— Given data —
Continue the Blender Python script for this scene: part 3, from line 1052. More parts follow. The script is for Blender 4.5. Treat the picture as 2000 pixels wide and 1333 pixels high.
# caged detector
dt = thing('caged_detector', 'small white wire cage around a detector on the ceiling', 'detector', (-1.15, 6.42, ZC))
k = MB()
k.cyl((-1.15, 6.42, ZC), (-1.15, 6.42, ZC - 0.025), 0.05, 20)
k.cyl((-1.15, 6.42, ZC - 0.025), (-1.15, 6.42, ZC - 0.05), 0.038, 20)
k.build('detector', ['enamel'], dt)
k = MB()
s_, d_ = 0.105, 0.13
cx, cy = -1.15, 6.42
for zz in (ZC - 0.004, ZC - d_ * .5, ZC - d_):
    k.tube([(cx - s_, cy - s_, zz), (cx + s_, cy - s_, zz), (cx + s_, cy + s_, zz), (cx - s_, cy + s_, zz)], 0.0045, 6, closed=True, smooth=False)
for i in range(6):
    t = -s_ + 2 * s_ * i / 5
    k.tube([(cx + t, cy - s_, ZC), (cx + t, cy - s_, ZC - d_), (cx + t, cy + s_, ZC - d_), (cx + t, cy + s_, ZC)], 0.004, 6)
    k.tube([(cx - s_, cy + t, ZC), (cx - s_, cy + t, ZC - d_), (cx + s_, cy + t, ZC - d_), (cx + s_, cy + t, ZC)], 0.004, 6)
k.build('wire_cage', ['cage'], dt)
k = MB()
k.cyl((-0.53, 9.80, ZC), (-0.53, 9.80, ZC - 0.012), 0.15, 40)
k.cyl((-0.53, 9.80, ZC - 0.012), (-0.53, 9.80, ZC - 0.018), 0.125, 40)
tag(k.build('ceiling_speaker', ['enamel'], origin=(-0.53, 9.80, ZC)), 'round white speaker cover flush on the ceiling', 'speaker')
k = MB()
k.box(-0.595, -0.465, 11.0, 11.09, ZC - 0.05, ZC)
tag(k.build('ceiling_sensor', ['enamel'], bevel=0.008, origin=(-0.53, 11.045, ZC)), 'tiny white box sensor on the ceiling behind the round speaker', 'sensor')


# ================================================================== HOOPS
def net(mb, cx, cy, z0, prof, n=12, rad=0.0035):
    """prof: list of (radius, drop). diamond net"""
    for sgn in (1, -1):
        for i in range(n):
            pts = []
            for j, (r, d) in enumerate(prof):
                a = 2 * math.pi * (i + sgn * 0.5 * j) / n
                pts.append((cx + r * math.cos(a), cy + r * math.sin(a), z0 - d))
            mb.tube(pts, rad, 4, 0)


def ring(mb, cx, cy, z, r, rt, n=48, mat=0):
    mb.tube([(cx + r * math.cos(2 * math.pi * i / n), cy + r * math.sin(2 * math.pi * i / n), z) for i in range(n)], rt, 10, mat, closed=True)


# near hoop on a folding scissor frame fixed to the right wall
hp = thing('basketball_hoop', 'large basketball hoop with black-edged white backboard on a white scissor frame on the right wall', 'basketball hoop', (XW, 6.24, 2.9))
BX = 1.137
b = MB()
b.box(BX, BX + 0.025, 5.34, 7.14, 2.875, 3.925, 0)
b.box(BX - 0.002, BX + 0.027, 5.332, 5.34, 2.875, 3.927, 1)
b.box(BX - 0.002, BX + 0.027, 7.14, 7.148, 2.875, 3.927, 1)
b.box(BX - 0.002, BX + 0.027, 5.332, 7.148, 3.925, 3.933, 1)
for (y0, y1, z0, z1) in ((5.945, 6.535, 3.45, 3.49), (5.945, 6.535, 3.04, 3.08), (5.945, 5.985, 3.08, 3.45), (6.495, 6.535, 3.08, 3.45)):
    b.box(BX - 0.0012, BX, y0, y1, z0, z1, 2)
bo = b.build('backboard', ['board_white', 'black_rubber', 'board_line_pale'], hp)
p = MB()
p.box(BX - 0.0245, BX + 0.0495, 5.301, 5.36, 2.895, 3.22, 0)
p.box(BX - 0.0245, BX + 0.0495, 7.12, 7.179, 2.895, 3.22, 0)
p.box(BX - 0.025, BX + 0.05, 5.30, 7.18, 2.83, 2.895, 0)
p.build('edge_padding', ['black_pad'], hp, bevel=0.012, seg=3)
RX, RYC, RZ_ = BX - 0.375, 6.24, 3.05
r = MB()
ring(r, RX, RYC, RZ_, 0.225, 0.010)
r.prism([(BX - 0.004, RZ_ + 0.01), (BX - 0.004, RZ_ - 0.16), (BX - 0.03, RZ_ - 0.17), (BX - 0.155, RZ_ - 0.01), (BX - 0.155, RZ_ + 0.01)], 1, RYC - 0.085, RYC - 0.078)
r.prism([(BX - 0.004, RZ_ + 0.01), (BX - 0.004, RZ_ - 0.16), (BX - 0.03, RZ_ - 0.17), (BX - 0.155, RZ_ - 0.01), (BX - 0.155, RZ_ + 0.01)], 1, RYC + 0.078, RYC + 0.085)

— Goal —
From the very first line of the data through the line with "round speaker', 'sensor')" in it, please reproduce each line exactly and output nothing more.

— Solution below —
Continue the Blender Python script for this scene: part 3, from line 1052. More parts follow. The script is for Blender 4.5. Treat the picture as 2000 pixels wide and 1333 pixels high.
# caged detector
dt = thing('caged_detector', 'small white wire cage around a detector on the ceiling', 'detector', (-1.15, 6.42, ZC))
k = MB()
k.cyl((-1.15, 6.42, ZC), (-1.15, 6.42, ZC - 0.025), 0.05, 20)
k.cyl((-1.15, 6.42, ZC - 0.025), (-1.15, 6.42, ZC - 0.05), 0.038, 20)
k.build('detector', ['enamel'], dt)
k = MB()
s_, d_ = 0.105, 0.13
cx, cy = -1.15, 6.42
for zz in (ZC - 0.004, ZC - d_ * .5, ZC - d_):
    k.tube([(cx - s_, cy - s_, zz), (cx + s_, cy - s_, zz), (cx + s_, cy + s_, zz), (cx - s_, cy + s_, zz)], 0.0045, 6, closed=True, smooth=False)
for i in range(6):
    t = -s_ + 2 * s_ * i / 5
    k.tube([(cx + t, cy - s_, ZC), (cx + t, cy - s_, ZC - d_), (cx + t, cy + s_, ZC - d_), (cx + t, cy + s_, ZC)], 0.004, 6)
    k.tube([(cx - s_, cy + t, ZC), (cx - s_, cy + t, ZC - d_), (cx + s_, cy + t, ZC - d_), (cx + s_, cy + t, ZC)], 0.004, 6)
k.build('wire_cage', ['cage'], dt)
k = MB()
k.cyl((-0.53, 9.80, ZC), (-0.53, 9.80, ZC - 0.012), 0.15, 40)
k.cyl((-0.53, 9.80, ZC - 0.012), (-0.53, 9.80, ZC - 0.018), 0.125, 40)
tag(k.build('ceiling_speaker', ['enamel'], origin=(-0.53, 9.80, ZC)), 'round white speaker cover flush on the ceiling', 'speaker')
k = MB()
k.box(-0.595, -0.465, 11.0, 11.09, ZC - 0.05, ZC)
tag(k.build('ceiling_sensor', ['enamel'], bevel=0.008, origin=(-0.53, 11.045, ZC)), 'tiny white box sensor on the ceiling behind the round speaker', 'sensor')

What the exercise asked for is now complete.